Question

Three-person P, Q, and R of the same mass travel with the same speed $u$ along with an equilateral triangle of side \['d'\] such that each one faces the other always. After how much time will they meet each other?

Answer 1

Hint: In this solution, we will use the concepts of relative velocity. We will consider a particular person and determine the time it will take for the person to reach the centre of the triangle where all three people will meet.
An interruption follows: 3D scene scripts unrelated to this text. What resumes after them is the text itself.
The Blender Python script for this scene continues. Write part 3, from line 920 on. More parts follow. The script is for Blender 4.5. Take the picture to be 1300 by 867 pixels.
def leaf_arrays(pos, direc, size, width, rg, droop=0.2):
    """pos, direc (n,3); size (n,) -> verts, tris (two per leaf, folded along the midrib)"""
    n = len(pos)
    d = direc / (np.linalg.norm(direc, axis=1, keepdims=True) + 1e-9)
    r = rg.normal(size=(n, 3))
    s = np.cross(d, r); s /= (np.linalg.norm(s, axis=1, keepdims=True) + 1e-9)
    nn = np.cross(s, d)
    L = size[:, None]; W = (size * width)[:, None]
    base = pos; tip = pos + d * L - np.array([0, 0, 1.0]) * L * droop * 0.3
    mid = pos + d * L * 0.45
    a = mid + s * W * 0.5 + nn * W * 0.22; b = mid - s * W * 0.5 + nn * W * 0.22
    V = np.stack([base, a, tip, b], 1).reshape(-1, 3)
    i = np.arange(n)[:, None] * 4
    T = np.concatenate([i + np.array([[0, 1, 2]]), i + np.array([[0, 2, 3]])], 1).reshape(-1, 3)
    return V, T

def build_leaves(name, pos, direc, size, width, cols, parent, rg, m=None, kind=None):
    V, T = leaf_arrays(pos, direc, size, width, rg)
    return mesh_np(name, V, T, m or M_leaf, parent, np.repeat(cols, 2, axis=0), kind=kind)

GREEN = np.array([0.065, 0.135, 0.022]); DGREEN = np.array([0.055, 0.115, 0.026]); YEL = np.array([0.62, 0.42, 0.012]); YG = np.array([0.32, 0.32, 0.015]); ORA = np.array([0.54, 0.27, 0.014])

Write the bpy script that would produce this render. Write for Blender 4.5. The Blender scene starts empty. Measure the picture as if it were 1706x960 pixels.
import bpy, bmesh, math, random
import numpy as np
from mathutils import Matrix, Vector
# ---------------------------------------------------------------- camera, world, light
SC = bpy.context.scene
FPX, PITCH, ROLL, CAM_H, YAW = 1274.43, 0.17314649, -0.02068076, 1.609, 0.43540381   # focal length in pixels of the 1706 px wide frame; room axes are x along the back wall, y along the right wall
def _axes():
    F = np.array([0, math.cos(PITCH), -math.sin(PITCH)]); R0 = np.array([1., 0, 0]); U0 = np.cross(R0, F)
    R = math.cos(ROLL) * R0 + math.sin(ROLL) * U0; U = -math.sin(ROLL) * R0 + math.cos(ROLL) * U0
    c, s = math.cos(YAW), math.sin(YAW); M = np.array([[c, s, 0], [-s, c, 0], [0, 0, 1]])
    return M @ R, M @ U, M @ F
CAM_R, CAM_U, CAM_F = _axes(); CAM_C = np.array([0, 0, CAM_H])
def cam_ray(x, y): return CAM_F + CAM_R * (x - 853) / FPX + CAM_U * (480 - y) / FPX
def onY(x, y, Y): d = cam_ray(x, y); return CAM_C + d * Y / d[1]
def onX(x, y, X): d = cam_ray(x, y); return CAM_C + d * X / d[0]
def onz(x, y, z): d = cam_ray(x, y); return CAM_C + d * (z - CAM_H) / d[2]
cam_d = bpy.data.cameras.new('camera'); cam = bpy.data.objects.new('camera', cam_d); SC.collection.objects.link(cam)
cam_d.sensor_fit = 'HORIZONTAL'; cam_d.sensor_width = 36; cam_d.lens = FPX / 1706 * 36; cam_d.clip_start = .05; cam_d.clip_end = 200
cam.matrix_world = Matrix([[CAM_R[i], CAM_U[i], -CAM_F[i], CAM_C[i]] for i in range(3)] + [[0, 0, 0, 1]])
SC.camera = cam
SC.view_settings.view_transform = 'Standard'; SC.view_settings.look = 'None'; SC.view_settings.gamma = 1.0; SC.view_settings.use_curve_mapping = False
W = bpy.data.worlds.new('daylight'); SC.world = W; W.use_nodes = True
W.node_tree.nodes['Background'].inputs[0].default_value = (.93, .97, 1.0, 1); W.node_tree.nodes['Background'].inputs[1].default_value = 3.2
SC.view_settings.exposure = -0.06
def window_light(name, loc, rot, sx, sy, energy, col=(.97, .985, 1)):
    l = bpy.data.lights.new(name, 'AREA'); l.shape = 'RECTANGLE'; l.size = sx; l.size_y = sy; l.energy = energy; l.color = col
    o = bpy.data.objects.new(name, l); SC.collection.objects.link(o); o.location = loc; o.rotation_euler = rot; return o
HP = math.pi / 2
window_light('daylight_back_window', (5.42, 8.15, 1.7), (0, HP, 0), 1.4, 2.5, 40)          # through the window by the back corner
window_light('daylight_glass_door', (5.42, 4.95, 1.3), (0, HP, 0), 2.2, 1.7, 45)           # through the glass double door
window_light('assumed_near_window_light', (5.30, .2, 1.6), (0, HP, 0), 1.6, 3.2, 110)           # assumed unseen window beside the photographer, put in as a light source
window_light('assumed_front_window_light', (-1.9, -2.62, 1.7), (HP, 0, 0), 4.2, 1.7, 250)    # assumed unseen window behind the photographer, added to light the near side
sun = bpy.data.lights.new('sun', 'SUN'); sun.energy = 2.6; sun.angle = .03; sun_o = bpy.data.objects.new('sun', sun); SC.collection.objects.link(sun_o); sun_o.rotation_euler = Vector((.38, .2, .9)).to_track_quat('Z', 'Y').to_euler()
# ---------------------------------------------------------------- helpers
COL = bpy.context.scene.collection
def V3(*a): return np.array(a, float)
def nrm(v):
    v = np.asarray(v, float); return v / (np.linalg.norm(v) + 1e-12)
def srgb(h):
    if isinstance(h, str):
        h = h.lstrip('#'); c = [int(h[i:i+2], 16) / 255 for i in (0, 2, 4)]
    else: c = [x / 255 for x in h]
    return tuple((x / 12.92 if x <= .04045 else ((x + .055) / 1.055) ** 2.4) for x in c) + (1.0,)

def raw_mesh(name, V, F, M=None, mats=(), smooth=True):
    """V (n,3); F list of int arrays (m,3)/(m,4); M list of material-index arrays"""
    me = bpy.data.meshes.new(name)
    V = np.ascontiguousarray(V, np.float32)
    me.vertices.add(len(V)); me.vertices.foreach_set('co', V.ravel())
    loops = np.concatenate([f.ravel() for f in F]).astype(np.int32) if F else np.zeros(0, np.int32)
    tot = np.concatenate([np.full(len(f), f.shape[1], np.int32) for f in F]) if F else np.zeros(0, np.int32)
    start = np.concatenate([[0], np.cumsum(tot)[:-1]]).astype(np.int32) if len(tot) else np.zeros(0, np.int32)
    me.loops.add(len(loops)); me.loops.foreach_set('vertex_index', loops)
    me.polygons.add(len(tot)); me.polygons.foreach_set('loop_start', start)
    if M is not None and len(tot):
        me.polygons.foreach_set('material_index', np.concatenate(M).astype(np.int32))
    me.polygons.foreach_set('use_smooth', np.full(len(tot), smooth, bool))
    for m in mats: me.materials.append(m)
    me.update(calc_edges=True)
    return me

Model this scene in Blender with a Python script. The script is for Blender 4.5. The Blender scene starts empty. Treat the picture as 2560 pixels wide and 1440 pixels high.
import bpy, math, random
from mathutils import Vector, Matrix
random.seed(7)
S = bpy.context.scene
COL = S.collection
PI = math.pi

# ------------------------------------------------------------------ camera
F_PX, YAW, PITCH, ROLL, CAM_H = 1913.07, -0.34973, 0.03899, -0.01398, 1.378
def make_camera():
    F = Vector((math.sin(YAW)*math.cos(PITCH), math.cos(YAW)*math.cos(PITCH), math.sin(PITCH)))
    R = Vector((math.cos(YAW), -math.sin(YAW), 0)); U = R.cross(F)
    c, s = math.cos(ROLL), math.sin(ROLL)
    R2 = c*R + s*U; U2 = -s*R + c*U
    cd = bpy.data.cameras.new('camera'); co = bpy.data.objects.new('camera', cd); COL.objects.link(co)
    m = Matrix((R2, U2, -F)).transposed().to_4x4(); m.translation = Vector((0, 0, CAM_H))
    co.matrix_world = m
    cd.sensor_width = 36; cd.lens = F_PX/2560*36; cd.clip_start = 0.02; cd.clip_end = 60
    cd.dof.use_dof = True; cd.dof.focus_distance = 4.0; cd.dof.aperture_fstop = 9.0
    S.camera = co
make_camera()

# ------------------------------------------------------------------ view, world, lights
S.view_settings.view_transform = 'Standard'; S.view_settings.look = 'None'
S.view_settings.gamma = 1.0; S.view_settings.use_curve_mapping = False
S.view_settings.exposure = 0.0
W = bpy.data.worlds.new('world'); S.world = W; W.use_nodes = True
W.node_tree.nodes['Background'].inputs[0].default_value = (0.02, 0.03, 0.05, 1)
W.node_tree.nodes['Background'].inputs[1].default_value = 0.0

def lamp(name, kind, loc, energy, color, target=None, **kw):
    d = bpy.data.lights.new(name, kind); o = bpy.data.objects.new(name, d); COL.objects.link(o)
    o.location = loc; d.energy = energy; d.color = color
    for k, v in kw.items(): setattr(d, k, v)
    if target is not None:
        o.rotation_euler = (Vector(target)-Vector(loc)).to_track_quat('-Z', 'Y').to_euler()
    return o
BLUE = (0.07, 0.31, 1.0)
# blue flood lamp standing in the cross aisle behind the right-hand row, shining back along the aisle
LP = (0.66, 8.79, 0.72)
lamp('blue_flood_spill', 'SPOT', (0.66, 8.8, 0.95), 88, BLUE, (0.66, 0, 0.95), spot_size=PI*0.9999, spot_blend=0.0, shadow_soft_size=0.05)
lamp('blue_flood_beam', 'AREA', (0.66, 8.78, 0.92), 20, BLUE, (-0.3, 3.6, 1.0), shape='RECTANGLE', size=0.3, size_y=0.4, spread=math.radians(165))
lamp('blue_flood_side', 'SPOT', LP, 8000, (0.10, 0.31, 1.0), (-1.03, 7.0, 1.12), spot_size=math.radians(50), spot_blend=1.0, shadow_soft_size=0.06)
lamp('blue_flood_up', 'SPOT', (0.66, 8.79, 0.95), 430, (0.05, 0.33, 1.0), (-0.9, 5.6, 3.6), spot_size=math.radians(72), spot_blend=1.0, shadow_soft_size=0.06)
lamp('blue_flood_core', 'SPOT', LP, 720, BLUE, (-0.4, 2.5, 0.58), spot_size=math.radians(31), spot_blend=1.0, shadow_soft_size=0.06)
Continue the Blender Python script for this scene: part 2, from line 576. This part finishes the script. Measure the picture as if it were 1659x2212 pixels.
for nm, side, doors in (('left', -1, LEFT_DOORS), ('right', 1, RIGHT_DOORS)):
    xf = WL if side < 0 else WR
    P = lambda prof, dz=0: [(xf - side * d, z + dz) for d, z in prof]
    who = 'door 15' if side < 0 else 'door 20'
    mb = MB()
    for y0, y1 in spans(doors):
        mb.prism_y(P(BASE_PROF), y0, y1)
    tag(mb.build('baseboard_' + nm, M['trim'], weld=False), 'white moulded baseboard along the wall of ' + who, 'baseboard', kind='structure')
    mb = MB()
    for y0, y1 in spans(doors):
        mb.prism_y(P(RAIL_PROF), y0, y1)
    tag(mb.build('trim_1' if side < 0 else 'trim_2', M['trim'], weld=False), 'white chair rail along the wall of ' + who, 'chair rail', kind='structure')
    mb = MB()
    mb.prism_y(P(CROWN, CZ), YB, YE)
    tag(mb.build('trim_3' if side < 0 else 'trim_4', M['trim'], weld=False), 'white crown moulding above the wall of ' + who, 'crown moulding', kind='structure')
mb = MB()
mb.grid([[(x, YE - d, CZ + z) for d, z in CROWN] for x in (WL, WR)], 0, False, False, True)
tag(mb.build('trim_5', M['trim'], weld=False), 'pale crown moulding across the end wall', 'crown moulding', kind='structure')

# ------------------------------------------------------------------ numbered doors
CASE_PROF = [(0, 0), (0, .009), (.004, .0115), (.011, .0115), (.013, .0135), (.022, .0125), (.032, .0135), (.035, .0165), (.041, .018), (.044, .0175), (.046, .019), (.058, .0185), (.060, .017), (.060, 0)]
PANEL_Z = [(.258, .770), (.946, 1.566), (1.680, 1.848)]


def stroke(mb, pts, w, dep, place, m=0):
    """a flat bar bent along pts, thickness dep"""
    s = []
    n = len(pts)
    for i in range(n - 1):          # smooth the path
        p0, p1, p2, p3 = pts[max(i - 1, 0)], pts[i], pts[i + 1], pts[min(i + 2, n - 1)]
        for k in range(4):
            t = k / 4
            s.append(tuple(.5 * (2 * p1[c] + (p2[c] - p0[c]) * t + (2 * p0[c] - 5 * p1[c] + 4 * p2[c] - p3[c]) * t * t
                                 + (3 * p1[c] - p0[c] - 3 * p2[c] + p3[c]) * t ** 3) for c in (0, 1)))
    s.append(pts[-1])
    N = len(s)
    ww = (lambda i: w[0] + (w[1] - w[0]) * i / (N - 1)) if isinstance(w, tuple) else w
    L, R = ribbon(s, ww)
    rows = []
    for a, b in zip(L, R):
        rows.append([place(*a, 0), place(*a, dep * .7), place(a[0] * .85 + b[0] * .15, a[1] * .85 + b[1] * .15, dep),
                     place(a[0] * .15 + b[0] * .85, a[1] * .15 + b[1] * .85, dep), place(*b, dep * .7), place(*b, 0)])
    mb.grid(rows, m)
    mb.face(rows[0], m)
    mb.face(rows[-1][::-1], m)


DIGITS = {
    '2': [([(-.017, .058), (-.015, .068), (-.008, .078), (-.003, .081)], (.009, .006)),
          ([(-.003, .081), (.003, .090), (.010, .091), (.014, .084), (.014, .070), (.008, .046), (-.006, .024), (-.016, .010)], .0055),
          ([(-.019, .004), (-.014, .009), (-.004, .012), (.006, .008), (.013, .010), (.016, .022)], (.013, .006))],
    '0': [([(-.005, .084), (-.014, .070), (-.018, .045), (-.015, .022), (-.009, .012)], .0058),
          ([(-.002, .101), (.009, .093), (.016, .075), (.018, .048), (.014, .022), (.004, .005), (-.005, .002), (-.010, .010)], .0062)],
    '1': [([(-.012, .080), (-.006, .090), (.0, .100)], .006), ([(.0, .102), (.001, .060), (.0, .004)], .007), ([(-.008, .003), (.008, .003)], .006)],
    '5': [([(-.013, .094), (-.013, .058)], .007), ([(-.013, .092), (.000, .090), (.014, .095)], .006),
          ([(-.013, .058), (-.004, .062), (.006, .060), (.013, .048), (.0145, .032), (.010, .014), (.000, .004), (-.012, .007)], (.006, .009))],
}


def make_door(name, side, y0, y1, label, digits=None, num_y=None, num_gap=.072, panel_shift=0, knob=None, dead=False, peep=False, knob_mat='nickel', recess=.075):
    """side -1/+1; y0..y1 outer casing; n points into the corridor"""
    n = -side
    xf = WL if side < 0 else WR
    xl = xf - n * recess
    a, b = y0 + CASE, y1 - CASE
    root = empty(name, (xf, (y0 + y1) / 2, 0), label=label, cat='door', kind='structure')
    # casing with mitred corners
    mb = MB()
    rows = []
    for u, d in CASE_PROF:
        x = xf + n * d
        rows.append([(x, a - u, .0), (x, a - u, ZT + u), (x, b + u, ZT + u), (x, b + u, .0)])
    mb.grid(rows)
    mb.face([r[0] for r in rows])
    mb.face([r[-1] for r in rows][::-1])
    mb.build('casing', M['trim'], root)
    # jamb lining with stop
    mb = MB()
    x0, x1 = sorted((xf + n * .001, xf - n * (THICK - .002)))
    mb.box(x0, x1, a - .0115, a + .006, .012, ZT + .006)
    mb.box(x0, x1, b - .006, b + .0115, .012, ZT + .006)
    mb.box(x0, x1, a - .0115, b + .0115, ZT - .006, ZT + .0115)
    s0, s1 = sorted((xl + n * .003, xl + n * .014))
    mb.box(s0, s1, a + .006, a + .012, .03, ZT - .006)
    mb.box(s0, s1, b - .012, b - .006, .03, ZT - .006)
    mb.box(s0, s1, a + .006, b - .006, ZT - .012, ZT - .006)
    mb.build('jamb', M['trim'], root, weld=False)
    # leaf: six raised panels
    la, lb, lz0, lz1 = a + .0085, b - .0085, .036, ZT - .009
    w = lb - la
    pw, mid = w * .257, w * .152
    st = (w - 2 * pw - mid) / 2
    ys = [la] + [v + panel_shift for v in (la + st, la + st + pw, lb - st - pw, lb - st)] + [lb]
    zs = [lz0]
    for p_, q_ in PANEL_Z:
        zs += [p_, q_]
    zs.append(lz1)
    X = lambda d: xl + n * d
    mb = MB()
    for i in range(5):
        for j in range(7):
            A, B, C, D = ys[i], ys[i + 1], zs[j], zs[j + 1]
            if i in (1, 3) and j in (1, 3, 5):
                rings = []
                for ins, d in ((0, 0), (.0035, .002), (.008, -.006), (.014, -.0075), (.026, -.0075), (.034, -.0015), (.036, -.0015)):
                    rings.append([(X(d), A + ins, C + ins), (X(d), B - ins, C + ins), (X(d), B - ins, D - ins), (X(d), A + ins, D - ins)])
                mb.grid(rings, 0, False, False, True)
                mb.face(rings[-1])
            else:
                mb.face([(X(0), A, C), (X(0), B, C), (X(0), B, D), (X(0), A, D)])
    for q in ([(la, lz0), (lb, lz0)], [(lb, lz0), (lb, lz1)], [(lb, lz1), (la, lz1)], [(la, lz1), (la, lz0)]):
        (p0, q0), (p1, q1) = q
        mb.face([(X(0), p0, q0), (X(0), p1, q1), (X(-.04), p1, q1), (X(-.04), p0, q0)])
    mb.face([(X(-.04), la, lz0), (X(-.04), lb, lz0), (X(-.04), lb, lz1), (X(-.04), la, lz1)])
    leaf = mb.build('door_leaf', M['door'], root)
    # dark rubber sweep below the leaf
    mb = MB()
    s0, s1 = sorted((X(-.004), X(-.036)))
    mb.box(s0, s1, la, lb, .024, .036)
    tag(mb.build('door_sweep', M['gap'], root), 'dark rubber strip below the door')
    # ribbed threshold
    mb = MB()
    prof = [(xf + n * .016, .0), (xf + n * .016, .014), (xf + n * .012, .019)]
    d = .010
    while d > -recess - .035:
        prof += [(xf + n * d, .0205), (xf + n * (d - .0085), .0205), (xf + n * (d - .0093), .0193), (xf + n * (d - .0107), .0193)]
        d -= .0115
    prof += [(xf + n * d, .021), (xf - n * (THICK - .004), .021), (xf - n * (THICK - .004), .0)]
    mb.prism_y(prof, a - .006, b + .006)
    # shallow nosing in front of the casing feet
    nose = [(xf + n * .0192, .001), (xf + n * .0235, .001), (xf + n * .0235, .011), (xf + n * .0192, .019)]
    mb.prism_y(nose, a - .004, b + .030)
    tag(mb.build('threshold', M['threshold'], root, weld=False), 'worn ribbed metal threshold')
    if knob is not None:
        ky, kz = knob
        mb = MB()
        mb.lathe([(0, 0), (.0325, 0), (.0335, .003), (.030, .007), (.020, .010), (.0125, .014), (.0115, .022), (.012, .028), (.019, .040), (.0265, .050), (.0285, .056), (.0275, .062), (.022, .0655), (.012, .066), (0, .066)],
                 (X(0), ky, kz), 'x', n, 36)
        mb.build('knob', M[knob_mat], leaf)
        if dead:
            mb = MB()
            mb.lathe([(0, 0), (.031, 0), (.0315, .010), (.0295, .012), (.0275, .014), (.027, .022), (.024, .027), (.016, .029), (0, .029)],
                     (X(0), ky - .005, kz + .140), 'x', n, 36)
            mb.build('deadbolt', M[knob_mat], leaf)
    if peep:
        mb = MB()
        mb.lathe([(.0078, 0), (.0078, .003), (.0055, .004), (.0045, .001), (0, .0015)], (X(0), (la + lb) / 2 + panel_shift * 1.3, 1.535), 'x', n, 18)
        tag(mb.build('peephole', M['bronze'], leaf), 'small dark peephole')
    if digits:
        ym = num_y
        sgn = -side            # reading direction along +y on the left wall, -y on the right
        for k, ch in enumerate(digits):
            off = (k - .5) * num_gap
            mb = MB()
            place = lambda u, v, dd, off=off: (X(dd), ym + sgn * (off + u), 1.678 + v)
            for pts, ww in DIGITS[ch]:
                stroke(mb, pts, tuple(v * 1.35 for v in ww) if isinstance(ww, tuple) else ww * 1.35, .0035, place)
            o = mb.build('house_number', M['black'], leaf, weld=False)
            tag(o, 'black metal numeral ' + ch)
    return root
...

Complete step by step answer:

In the diagram given to us, we can see that tall the three persons will have a velocity direction such that they will always be facing each other. This implies that while the initial direction of velocities of all the 3 people is in the direction of the sides of the triangle but eventually the velocity vector will shift as all the three people start moving inwards.
This implies that all three people slowly moving inward will eventually meet at the centroid of the triangle. Now, the distance between, say person P, and the centroid will be $2/3$ times the length of the segment that joins P and the midpoint of the opposite side. SO, we can write
$PC = \dfrac{2}{3}PM$
Now, in an equilateral triangle, $PM \bot QR$, so using Pythagoras theorem, we can write
$P{M^2} + M{R^2} = P{R^2}$
We can solve this for $PM$ as
$P{M^2} = P{R^2} - M{R^2}$
Substituting the value of $PR = d$ and $MR = d/2$ (as M is the middle point), we get
$P{M^2} = {d^2} - {\left( {\dfrac{d}{2}} \right)^2}$
$P{M^2} = \dfrac{{3{d^2}}}{4}$
Which gives us
$PM = \dfrac{{\sqrt 3 d}}{2}$
So, we can find $PC = \dfrac{2}{3}PM$ as
$PC = \dfrac{2}{3} \times \dfrac{{\sqrt 3 d}}{2}$
$ \Rightarrow PC = d/\sqrt 3 $
So, the distance that has to be travelled by person P will be $a = d/\sqrt 3 $ and the velocity vector will have a component corresponding to the difference of the angle formed by the two lines which will be equal to $\theta = 60 + ( - 30) = 30^\circ $. This is the angle between the velocity vectors of two persons P and Q.
So, we can write the effective component of velocity will be $v = u\cos 30^\circ $
Then the time taken by persons to meet will be:
$t = \dfrac{{d/\sqrt 3 }}{{u\cos 30^\circ }}$
$\therefore t = \dfrac{{2d}}{{3u}}\,{\text{seconds}}$

Note: Here we should realize to use the concepts of relative velocity which will clarify our calculations very much. In doing so, we must be careful to take the distance to be travelled to be equal to the distance between one of the vertices of the triangle and the centroid. And while calculating the relative velocity, we must take the net component of the velocity taking into account the angle between the velocity vectors of two people.